Iranian leaders are weighing their response to the assassination of Mohsen Fakhrizadeh, known as the father of Iran’s military nuclear program, who was given a state funeral Monday in Tehran.

The big picture: Iran has accused Israel of carrying out Friday’s attack, but senior leaders have suggested that they’ll choose patience over an immediate escalation that could play into the hands of the Israelis and the outgoing Trump administration.


  • Still, some sort of Iranian response is likely in the coming weeks — as are further provocations from Israel or the U.S.

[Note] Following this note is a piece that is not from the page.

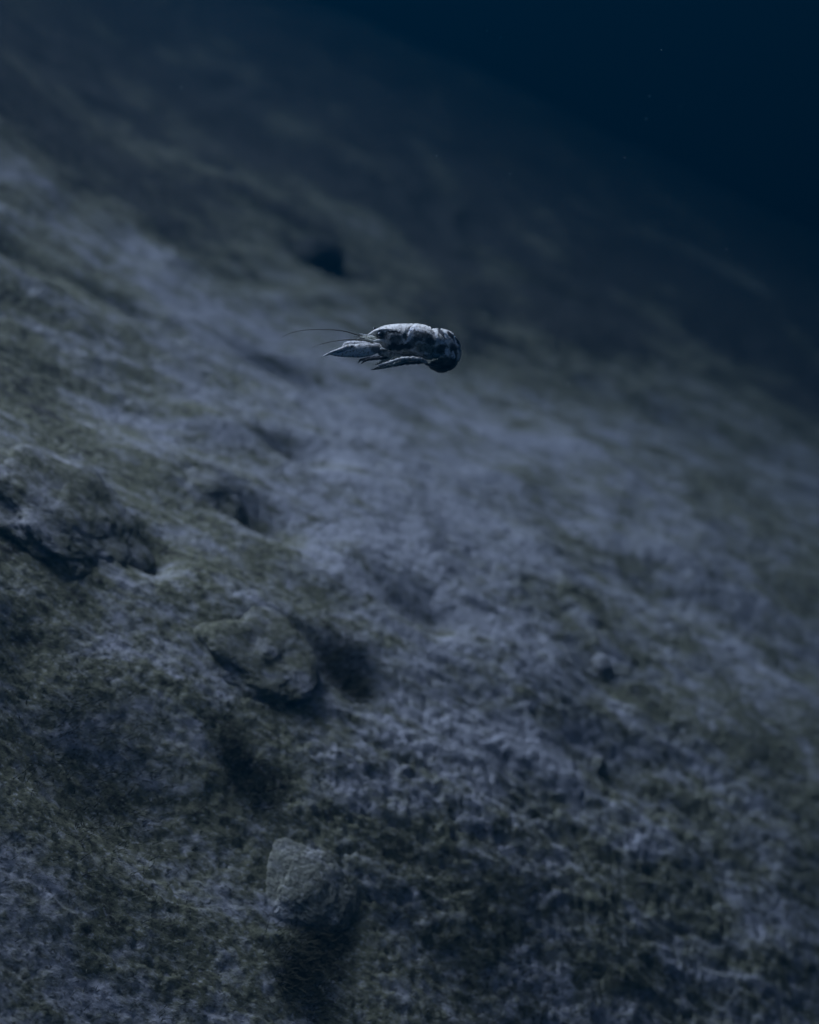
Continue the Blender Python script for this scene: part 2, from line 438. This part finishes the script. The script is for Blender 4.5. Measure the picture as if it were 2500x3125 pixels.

Background: The attack on Fakhrizadeh was preceded by a flurry of meetings between anti-Iran leaders — including one involving Secretary of State Mike Pompeo, Israeli Prime Minister Benjamin Netanyahu and Saudi Crown Prince Mohammed bin Salman.

  • An increasingly cohesive anti-Iran axis — consisting of Israel and several Gulf countries — has sent clear signals to the incoming Biden administration that it will oppose any attempts to return to the 2015 nuclear deal.
  • Meanwhile, the Trump administration has been attempting to block Biden’s path back to the deal by stoking tensions and piling on new sanctions, aided by Israel.

What to watch: Biden says the U.S. will return to the deal (which would require lifting sanctions) if Iran returns to compliance, but Fakhrizadeh’s killing could make a swift pivot to U.S.-Iran diplomacy much more challenging.

Zoom out: With 50 days left between now and Biden’s inauguration, governments across the Middle East are preparing for a post-Trump world.

  • Saudi Arabia is seeking a deal to end its three-year blockade of Qatar, hoping to remove one irritant in relations with Biden that are already likely to be tense, per the FT. Jared Kushner is traveling to both countries in an effort to seal such a deal, Axios’ Barak Ravid reports.
  • Palestinian leaders have ended a boycott of coordination with Israel as part of a charm offensive to encourage Biden to roll back Trump’s policies, Barak reports.
  • And Turkish President Recep Tayyip Erdoğan has sent early signals he’ll attempt to put past friction with Biden aside and seek a pragmatic relationship.